“So, what do you do for fun?”

If you struggle to think of an answer to this question, now’s the time to think about what you want to be doing with your free time.

While hobbies are ultimately up to your interpretation, a constructive hobby is one that involves the active practice or education of some sort of skill.

While you aren’t forbidden from the occasional Netflix binge, finding a hobby that requires more active thought can provide a variety of benefits. Having an active hobby can make you a more productive, happy person. Highlighted below are the other areas that can improve with new hobbies.

You’ll do better at work

Kevin Eschleman, an assistant professor of psychology at San Francisco State, performed a study revealing that creative hobbies can lead to a 15-30 percent increase in work quality. Having a hobby can also make you feel less stressed during the day and can allow you to focus your recharged energy on performing well at work.
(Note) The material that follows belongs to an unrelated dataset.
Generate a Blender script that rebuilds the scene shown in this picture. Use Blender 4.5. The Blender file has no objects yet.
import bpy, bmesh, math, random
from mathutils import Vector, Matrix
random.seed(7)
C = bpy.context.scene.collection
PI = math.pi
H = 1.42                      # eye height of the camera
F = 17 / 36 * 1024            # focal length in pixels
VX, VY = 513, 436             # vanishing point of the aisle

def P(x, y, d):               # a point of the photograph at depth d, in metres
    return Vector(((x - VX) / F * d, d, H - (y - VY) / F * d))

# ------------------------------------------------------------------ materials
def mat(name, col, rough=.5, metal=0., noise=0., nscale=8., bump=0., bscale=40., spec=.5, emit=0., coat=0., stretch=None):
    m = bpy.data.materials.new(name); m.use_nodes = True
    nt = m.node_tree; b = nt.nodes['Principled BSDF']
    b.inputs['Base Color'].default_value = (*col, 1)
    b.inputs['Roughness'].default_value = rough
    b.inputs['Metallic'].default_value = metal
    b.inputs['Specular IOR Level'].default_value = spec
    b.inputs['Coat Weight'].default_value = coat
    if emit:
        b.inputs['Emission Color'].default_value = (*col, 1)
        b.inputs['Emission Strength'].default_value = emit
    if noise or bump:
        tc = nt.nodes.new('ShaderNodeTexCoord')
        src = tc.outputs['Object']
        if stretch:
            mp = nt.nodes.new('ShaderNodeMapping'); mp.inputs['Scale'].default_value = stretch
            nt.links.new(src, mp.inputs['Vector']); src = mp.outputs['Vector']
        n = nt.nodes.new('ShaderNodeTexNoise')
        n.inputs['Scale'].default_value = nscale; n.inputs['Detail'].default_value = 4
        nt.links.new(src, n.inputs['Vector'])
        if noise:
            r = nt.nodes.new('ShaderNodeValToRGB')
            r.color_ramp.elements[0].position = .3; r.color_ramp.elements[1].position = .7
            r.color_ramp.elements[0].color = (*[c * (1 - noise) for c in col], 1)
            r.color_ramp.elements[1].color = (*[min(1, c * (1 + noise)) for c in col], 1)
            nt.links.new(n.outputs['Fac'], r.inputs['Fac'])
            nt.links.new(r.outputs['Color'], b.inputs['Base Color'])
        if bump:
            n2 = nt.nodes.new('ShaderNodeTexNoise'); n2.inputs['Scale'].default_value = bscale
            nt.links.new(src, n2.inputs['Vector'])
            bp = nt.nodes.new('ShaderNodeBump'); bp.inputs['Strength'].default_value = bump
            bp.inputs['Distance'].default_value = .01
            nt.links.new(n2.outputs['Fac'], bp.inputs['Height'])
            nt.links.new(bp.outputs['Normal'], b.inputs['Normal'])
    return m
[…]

You’re defining what makes you different 

Hobbies make for engaging conversations and can create connections with those you share it with (including your coworkers). If you’ve recently picked up guitar lessons, you share something in common with your coworkers who also play an instrument. Your hobbies define how you’re different than your peers and can often lead to unexpected opportunities.

You could save (or make) extra money

Whether you’re hand carving furniture or planting a garden to trim your grocery bill, your hobbies could pay off right away and help bolster your budget. While your hobby may not lead to a full-time career, in many cases, it can be a smart way to make or save money while furthering your new passion(s).

You’re challenging your mind to think differently

When you take on a new hobby, you aren’t an expert overnight. By learning the ins and outs about a topic you’re unfamiliar with, you’re exercising your brain and challenging yourself in new ways. Hobbies like learning to play an instrument or immersing yourself in a new language can help improve your creative and cognitive intelligence.

Hobbies are about so much more than just killing time. They’re about setting aside a piece of the day that is just for you. They allow you to collect yourself so that you can be great at work or school. The hardest part? Figuring out which ones to pursue.